Moessner was appreciative to receive this consideration, but her humble nature ensured she didn’t give it too much thought. She said the “award was out of my mind” until she received a recent email.

Moessner was the oldest of seven children in her farming family near the small central Alberta village of Spring Lake. She has fond memories of her “small country church in the middle of a field” that gained regional notoriety for its annual Corpus Christi procession.

“I was just like many Catholics (growing up),” reminisced Moessner. “I didn’t really understand my faith that well, you know. We just were going to church all the time. I do remember feeling a very strong attraction towards God, but then I fell in love with horses, basketball and playing music in different bands. I drifted away from my faith. I was aware of it, but was not practising it.”

Her attention remained distant from God while she studied music at the University of Alberta in Edmonton as she “was having too much fun.”
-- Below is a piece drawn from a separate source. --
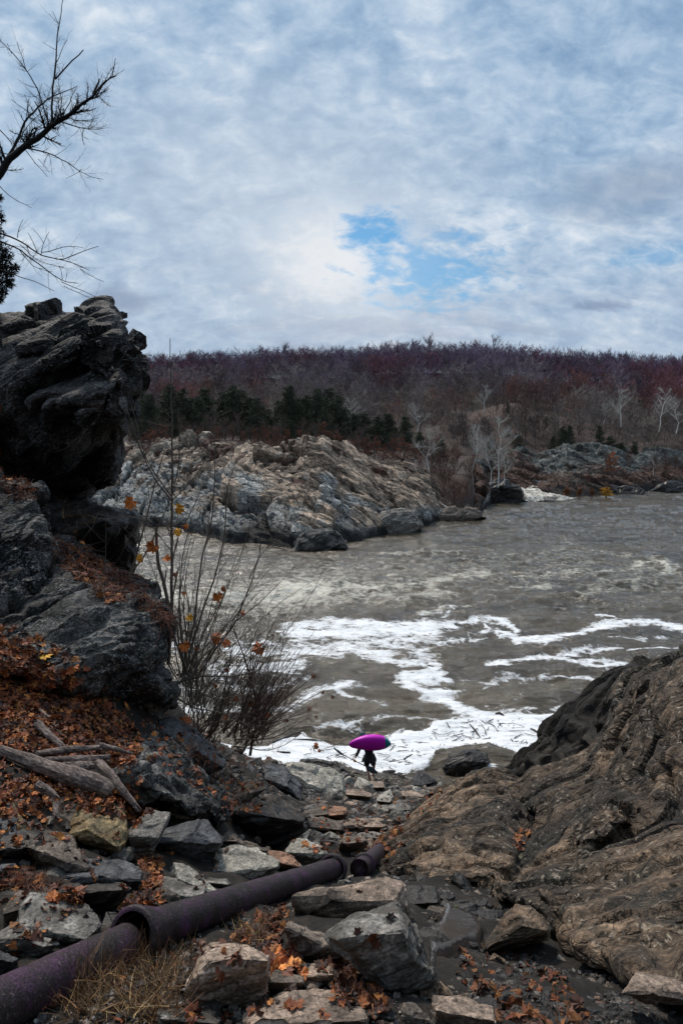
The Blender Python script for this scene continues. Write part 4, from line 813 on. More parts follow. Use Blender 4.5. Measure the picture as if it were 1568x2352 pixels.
# ------------------------------------------------------------------ far woods
def strip_tri(a, b, w):
    """thin triangles from a (base) to b (tip), width w"""
    d = b - a; s = np.cross(d, RS.randn(len(a), 3)); s /= np.linalg.norm(s, axis=1)[:, None] + 1e-9
    n = len(a); V = np.concatenate([a - s * w[:, None] / 2, a + s * w[:, None] / 2, b]); return V, np.c_[np.arange(n), np.arange(n) + n, np.arange(n) + 2 * n]
def bare_tree_geo(seed, H=16, spread=.34, nl=16, nt=26, w=.07, trunk_r=.17, low=.3, upright=.8, k=5):
    rs = np.random.RandomState(seed); tr = MB(); tw = MB()
    tt = np.linspace(0, 1, 8); tp = np.c_[H * .03 * np.cumsum(rs.randn(8)), H * .03 * np.cumsum(rs.randn(8)), tt * H * .9]; tp[0] = 0, 0, -1
    tube(tr, tp, trunk_r * (1 - .85 * tt), k)
    A = []; B = []; Wd = []
    for i in range(nl):
        f = low + (1 - low) * (i + rs.rand()) / nl; b0 = np.array([np.interp(f, tt, tp[:, c]) for c in range(3)])
        az = rs.uniform(0, 6.28); L = H * spread * (1.15 - f * .75) * rs.uniform(.7, 1.2)
        u = np.array([math.cos(az), math.sin(az), upright * rs.uniform(.6, 1.5)]); u /= np.linalg.norm(u)
        pts = [b0]; 
        for s in range(4): u = u + rs.randn(3) * .16 + np.array([0, 0, .1]); u /= np.linalg.norm(u); pts.append(pts[-1] + u * L / 4)
        pts = np.array(pts); tube(tr, pts, np.linspace(trunk_r * .42 * (1.1 - f * .6), .02, 5), 3, cap=False)
        for j in range(nt):
            g = rs.uniform(.15, 1); q = np.array([np.interp(g, np.linspace(0, 1, 5), pts[:, c]) for c in range(3)])
            dirn = rs.randn(3) * .7 + u + np.array([0, 0, .35]); dirn /= np.linalg.norm(dirn); l = L * rs.uniform(.25, .6)
            e = q + dirn * l; A.append(q); B.append(e); Wd.append(w)
            for m in range(3):
                g2 = rs.uniform(.2, .9); q2 = q + dirn * l * g2; d2 = dirn + rs.randn(3) * .6; d2 /= np.linalg.norm(d2)
                A.append(q2); B.append(q2 + d2 * l * rs.uniform(.3, .7)); Wd.append(w * .6)
    V, T = strip_tri(np.array(A), np.array(B), np.array(Wd)); tw.add(V, t=T); return tr, tw
def leafy(c, R, n, s, rs, flat=1.0):
    p = rs.randn(n, 3); p /= np.linalg.norm(p, axis=1)[:, None]; p *= (rs.rand(n, 1) ** .4); p = c + p * R * np.array([1, 1, flat])
    a = rs.randn(n, 3) * s; b = rs.randn(n, 3) * s; V = np.concatenate([p, p + a, p + b]); return V, np.c_[np.arange(n), np.arange(n) + n, np.arange(n) + 2 * n]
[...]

Two profound experiences in 1974 moved God back to the centre of Moessner’s life for good. The first was a desire to pray at the university chapel one day, where she encountered “the profound love of God.” Within two weeks, she began volunteering at the Madonna House Apostolate’s Marian Centre for the homeless and poor.
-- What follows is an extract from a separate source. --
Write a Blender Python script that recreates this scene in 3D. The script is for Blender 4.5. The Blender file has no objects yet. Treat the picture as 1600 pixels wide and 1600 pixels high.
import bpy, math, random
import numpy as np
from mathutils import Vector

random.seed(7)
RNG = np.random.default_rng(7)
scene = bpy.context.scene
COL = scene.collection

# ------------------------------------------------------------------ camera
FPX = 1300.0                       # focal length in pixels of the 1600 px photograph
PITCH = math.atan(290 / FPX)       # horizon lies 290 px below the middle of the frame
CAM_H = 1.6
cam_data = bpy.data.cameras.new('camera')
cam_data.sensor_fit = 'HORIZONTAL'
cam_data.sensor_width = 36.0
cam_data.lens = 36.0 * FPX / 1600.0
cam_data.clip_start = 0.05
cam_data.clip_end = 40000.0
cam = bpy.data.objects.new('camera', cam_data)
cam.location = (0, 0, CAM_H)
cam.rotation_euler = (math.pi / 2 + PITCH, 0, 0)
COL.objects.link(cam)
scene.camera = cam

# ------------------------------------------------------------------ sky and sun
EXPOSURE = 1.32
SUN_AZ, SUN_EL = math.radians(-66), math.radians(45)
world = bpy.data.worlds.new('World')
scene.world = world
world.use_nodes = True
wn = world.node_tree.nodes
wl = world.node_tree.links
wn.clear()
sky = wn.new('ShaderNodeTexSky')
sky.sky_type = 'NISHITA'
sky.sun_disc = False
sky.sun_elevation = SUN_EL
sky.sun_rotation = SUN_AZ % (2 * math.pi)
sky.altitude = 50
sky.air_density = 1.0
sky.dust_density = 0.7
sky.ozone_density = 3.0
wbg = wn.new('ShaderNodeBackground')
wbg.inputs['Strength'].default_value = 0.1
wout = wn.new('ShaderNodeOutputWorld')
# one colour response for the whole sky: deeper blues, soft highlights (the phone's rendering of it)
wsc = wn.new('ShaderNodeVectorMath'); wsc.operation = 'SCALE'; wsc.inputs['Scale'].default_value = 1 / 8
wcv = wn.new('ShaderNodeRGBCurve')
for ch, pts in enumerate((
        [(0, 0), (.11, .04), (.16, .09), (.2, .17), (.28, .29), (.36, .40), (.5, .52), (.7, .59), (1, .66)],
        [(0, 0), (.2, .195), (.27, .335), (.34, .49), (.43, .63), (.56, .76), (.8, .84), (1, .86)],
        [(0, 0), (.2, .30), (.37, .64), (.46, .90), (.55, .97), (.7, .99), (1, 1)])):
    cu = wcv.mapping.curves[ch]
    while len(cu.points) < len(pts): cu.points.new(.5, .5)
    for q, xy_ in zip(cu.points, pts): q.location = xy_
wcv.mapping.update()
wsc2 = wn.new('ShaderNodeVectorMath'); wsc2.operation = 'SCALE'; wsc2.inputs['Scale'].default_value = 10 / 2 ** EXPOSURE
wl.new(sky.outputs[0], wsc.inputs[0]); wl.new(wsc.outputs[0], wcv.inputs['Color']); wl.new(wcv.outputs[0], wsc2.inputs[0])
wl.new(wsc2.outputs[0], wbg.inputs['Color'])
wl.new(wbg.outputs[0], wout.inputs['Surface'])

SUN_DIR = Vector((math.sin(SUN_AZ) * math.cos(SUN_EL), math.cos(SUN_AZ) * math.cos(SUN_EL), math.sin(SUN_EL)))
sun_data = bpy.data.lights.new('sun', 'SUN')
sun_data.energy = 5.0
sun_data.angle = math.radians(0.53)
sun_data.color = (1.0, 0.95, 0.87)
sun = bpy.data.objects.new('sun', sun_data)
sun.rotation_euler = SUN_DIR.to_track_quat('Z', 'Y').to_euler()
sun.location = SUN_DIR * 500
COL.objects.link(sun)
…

“It was incredible and I just couldn’t stay away from the place. I actually dropped a semester of schooling in order to volunteer at this place full time. I never really thought about what has happening. I just kept coming back.”

One night, after the Marian Centre’s Our Lady of Guadalupe Party, Moessner had another powerful prayer encounter that guided her to becoming a member of the Madonna House Apostolate lay Catholic Christian community, and she would relocate to serve at the founding Madonna House in Combermere, Ont., in 1975.

In 1987, she answered the call to become the director of the Madonna community’s Maryhouse in Whitehorse. She guided one emergency shelter for men and another for women and children, and helmed a food and clothing distribution network accessed by nearly all the community. She said she was touched by the countless occasions where God exhibited how He provides. Without fail, the fieldhouse would always receive the timely donation or package of goods.

In 1993, Moessner was one of three Madonna House staff members invited to establish a Madonna House in Magadan, a city with a diminishing population that was once an administrative centre for the Russian gulag detention camps that operated under the former Soviet Union.

“We were living with survivors of the gulags. We were living with people who had not been able to attend Mass for a long time, who had kept their faith while experiencing absolutely horrendous persecution — yet somehow, they were holy, holy people,” Moessner said.

Being in the presence of people who radiate the light of God is one of the powerful rewards of her missionary life. She routinely bears witness to the strong Christian conviction that guides the elders of the Teslin First Nation community whether it be during the weekly communion service she leads, at community functions or in casual home visits.